From the records below, extract only the lines running from the line with "1334 pixels high." to the line with "part('cupola', cu.mesh('cupola', M_TRIM), 0, lan)", both lines included, reproducing them exactly.

>>>

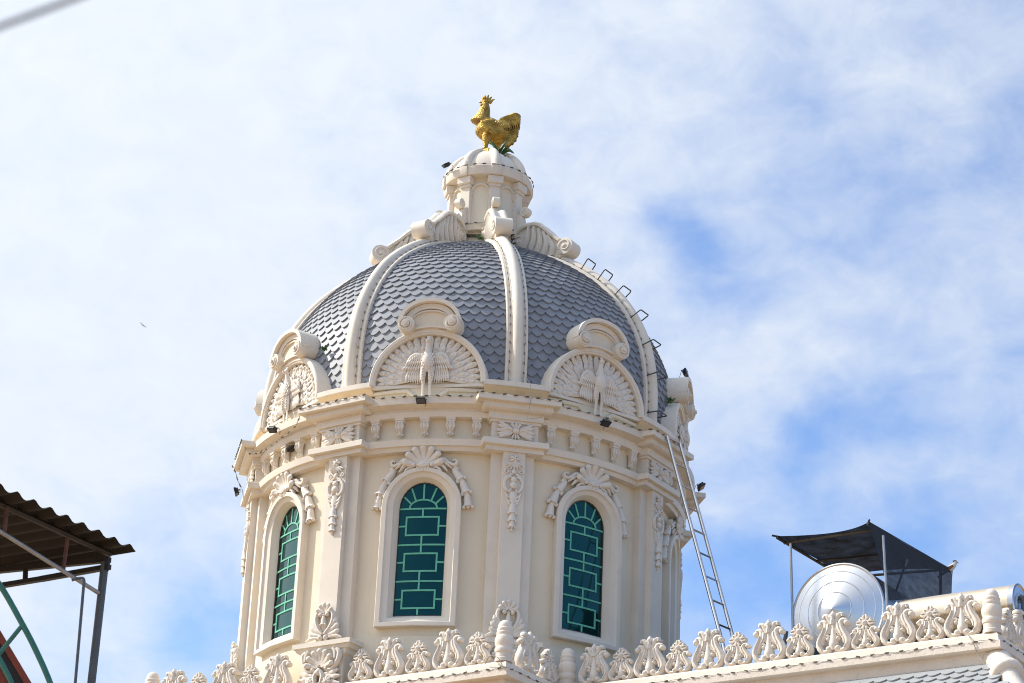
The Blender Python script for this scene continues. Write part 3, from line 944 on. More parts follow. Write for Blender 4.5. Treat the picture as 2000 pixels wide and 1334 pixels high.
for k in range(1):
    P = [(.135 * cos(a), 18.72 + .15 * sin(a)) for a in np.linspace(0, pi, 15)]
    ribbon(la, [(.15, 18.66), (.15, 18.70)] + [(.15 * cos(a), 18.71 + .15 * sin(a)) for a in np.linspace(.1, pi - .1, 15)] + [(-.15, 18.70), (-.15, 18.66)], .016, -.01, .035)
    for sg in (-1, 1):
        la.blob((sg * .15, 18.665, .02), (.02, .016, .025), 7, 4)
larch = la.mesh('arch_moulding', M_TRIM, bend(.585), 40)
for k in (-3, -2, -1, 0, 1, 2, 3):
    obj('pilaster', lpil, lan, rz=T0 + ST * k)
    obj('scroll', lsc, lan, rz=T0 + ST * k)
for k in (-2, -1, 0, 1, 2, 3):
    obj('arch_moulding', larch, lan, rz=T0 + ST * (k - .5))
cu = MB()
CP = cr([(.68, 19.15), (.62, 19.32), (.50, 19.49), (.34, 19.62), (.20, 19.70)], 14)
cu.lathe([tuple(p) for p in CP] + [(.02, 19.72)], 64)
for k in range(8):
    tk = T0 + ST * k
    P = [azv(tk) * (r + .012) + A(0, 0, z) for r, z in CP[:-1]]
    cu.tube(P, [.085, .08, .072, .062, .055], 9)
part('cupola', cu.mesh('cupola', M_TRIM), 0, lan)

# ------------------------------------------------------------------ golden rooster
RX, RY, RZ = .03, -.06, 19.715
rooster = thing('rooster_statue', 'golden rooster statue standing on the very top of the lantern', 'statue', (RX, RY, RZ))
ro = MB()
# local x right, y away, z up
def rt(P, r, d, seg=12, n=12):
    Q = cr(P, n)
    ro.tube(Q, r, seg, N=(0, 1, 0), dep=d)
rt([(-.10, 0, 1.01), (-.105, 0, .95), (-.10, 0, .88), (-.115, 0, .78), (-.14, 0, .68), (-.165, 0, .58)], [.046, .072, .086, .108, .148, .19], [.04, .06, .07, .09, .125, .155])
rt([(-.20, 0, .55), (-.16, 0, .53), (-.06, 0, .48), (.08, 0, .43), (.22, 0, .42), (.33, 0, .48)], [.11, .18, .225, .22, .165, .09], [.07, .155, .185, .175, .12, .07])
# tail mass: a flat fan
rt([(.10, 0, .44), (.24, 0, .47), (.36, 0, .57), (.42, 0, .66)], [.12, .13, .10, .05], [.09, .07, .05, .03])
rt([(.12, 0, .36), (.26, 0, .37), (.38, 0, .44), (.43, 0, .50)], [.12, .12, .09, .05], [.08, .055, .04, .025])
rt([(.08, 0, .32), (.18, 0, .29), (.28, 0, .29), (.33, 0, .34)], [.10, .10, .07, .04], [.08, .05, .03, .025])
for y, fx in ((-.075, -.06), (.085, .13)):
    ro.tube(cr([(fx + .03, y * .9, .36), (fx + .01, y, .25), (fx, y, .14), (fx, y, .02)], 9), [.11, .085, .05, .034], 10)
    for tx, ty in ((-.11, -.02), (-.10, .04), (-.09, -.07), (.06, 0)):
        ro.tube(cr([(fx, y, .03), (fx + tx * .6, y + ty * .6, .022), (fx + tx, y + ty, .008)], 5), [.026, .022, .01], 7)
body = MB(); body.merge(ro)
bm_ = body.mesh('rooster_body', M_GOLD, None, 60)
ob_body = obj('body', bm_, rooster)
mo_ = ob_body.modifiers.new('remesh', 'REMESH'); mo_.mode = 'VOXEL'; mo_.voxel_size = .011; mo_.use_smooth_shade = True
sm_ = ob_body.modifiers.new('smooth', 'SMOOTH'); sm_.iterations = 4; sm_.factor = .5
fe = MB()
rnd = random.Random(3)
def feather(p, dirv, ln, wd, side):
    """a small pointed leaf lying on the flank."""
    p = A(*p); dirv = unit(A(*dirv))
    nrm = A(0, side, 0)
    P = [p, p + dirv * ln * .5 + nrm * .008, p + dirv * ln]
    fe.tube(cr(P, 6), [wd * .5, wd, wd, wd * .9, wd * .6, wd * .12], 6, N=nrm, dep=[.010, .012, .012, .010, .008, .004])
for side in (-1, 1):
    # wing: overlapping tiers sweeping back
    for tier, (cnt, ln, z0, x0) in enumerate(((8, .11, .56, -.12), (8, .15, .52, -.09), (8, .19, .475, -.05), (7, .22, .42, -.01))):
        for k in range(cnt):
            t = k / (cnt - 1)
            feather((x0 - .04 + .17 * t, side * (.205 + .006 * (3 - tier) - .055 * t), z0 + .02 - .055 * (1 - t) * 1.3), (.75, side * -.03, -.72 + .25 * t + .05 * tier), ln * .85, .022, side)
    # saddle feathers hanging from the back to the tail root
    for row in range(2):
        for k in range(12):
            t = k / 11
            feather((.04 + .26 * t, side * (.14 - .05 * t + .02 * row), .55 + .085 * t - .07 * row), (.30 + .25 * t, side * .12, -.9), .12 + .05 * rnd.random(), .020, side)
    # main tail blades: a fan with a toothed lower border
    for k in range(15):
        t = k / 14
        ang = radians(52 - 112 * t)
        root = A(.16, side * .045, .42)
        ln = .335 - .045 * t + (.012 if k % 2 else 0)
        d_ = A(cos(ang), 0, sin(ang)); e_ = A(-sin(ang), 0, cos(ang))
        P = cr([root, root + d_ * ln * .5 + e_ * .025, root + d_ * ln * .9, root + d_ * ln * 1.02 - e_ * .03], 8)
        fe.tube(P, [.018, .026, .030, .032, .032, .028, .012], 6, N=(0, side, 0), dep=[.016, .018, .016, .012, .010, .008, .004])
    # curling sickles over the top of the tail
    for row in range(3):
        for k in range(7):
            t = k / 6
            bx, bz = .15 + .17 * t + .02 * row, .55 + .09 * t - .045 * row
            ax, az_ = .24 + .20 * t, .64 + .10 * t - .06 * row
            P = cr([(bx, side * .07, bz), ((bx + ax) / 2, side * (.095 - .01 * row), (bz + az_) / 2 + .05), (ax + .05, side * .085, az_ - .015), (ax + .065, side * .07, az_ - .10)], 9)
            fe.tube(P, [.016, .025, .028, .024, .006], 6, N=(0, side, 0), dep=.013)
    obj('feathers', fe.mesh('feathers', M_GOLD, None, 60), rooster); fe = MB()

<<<
>>>

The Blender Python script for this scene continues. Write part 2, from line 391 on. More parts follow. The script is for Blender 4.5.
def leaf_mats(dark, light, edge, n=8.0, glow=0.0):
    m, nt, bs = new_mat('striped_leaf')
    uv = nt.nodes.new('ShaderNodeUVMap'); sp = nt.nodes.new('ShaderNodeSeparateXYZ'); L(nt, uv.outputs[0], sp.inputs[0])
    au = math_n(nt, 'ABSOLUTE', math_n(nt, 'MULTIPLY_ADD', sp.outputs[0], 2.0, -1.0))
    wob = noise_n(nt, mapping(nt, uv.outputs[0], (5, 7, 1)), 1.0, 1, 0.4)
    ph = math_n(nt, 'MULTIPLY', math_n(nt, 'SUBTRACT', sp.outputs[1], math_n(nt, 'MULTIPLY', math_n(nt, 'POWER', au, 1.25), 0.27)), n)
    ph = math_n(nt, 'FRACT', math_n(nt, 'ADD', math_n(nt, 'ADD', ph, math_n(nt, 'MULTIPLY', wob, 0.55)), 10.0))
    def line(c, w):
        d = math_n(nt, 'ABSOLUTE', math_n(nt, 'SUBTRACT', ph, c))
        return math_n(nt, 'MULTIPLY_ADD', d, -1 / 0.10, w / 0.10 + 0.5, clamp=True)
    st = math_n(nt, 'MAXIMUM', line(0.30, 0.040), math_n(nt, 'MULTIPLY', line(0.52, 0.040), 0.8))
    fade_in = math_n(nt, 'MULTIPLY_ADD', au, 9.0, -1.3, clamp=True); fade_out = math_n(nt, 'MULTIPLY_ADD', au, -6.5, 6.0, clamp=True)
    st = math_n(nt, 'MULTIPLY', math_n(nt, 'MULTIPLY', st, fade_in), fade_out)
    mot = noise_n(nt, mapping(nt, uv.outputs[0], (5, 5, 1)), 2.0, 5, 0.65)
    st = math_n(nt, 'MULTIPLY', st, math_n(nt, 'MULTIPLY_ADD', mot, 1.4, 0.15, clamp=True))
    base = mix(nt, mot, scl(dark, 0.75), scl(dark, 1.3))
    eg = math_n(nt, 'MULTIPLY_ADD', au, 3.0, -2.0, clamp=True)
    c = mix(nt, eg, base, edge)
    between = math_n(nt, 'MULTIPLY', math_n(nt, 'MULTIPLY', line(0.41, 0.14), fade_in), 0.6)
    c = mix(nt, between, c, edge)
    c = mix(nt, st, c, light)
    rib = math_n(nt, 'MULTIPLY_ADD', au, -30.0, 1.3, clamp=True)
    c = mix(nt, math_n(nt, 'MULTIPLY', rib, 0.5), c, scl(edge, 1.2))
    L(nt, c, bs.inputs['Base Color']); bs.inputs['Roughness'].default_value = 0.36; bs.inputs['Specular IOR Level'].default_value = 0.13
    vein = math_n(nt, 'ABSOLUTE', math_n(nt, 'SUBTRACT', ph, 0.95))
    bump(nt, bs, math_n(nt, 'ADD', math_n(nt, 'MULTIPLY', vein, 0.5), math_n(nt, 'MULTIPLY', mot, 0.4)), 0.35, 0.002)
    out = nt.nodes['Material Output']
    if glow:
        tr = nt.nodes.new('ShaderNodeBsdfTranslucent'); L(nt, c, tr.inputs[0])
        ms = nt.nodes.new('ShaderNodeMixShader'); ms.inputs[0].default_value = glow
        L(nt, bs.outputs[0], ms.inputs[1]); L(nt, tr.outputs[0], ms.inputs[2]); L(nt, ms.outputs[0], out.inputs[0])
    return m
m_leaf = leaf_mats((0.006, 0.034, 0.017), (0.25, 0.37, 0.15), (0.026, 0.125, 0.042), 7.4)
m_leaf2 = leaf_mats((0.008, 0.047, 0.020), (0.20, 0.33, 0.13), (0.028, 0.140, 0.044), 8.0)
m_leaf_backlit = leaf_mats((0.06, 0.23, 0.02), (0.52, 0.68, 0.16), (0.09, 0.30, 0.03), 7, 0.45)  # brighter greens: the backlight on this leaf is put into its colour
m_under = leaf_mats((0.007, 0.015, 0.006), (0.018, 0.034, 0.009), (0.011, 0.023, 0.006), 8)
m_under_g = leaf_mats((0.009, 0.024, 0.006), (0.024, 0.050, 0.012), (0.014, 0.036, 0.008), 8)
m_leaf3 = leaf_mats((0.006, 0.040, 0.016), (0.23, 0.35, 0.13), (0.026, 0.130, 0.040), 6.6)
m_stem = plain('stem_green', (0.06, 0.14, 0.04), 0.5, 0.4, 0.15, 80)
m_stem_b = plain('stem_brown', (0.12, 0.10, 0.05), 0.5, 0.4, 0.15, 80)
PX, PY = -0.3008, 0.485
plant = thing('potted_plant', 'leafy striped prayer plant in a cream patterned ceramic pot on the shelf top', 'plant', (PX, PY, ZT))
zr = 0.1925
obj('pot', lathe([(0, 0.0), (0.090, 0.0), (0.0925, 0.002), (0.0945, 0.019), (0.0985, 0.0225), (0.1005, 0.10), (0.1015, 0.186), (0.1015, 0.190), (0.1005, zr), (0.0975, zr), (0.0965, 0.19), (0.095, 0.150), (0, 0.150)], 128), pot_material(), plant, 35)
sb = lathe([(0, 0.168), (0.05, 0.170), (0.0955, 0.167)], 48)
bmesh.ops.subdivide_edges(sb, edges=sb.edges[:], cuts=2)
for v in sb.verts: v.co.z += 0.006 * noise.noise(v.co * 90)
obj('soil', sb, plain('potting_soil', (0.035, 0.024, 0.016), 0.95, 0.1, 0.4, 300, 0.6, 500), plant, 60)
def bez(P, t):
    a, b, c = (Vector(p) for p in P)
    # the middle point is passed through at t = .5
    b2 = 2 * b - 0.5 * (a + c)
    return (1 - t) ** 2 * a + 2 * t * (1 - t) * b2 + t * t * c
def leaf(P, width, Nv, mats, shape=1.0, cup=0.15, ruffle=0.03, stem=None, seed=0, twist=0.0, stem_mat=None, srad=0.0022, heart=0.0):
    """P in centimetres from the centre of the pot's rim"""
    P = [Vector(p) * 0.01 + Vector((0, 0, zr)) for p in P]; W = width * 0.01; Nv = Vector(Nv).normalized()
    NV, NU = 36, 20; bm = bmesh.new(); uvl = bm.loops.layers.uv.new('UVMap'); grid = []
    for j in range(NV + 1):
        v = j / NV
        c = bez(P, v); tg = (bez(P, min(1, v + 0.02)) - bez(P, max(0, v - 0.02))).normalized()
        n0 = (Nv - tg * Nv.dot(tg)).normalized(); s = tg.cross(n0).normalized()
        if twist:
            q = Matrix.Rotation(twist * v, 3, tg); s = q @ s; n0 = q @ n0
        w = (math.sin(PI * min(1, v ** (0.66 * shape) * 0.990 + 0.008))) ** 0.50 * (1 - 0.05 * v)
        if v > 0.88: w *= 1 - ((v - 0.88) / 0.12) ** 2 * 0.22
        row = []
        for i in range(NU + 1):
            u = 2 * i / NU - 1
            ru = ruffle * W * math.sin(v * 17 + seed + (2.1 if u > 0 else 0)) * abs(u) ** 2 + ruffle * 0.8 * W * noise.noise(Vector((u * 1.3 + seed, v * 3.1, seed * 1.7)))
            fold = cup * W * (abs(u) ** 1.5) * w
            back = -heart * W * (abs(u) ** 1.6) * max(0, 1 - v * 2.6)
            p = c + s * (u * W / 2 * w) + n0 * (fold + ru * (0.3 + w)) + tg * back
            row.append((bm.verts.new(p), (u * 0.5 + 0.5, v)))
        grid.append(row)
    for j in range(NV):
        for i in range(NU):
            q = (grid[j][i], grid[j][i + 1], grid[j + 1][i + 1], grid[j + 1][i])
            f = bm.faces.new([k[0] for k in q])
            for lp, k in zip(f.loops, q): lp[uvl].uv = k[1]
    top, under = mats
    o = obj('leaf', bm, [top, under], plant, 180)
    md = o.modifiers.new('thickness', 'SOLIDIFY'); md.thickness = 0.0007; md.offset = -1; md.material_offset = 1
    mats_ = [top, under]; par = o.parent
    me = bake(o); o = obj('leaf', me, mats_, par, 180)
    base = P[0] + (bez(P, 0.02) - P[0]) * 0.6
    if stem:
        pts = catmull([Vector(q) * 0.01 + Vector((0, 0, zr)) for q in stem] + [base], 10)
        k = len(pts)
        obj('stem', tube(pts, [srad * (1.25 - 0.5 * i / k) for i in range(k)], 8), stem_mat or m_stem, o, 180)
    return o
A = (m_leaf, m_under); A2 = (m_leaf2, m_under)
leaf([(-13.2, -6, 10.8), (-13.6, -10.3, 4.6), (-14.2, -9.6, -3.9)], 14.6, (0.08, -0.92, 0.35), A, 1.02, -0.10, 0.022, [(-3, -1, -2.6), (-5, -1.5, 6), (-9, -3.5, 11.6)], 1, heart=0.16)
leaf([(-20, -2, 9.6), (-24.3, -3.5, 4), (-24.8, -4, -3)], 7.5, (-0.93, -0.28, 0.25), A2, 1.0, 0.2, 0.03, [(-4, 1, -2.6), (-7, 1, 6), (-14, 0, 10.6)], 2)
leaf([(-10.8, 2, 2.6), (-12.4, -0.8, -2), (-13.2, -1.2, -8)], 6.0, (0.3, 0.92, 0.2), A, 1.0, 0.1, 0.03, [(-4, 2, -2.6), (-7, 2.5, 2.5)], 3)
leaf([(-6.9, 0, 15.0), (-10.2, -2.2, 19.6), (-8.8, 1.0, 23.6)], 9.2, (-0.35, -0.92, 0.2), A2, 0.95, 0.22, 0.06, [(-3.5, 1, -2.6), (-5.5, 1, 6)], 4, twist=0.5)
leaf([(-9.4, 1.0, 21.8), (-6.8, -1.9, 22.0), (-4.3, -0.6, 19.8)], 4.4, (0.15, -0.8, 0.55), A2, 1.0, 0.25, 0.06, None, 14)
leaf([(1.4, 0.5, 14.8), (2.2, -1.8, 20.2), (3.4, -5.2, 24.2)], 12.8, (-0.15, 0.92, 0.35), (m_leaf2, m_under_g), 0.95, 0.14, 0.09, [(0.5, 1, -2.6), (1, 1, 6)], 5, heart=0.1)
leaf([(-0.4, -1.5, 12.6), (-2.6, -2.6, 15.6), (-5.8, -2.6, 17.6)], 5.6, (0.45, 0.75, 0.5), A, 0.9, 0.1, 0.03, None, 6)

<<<

#### Answer for this exercise:
The Blender Python script for this scene continues. Write part 3, from line 944 on. More parts follow. Write for Blender 4.5. Treat the picture as 2000 pixels wide and 1334 pixels high.
for k in range(1):
    P = [(.135 * cos(a), 18.72 + .15 * sin(a)) for a in np.linspace(0, pi, 15)]
    ribbon(la, [(.15, 18.66), (.15, 18.70)] + [(.15 * cos(a), 18.71 + .15 * sin(a)) for a in np.linspace(.1, pi - .1, 15)] + [(-.15, 18.70), (-.15, 18.66)], .016, -.01, .035)
    for sg in (-1, 1):
        la.blob((sg * .15, 18.665, .02), (.02, .016, .025), 7, 4)
larch = la.mesh('arch_moulding', M_TRIM, bend(.585), 40)
for k in (-3, -2, -1, 0, 1, 2, 3):
    obj('pilaster', lpil, lan, rz=T0 + ST * k)
    obj('scroll', lsc, lan, rz=T0 + ST * k)
for k in (-2, -1, 0, 1, 2, 3):
    obj('arch_moulding', larch, lan, rz=T0 + ST * (k - .5))
cu = MB()
CP = cr([(.68, 19.15), (.62, 19.32), (.50, 19.49), (.34, 19.62), (.20, 19.70)], 14)
cu.lathe([tuple(p) for p in CP] + [(.02, 19.72)], 64)
for k in range(8):
    tk = T0 + ST * k
    P = [azv(tk) * (r + .012) + A(0, 0, z) for r, z in CP[:-1]]
    cu.tube(P, [.085, .08, .072, .062, .055], 9)
part('cupola', cu.mesh('cupola', M_TRIM), 0, lan)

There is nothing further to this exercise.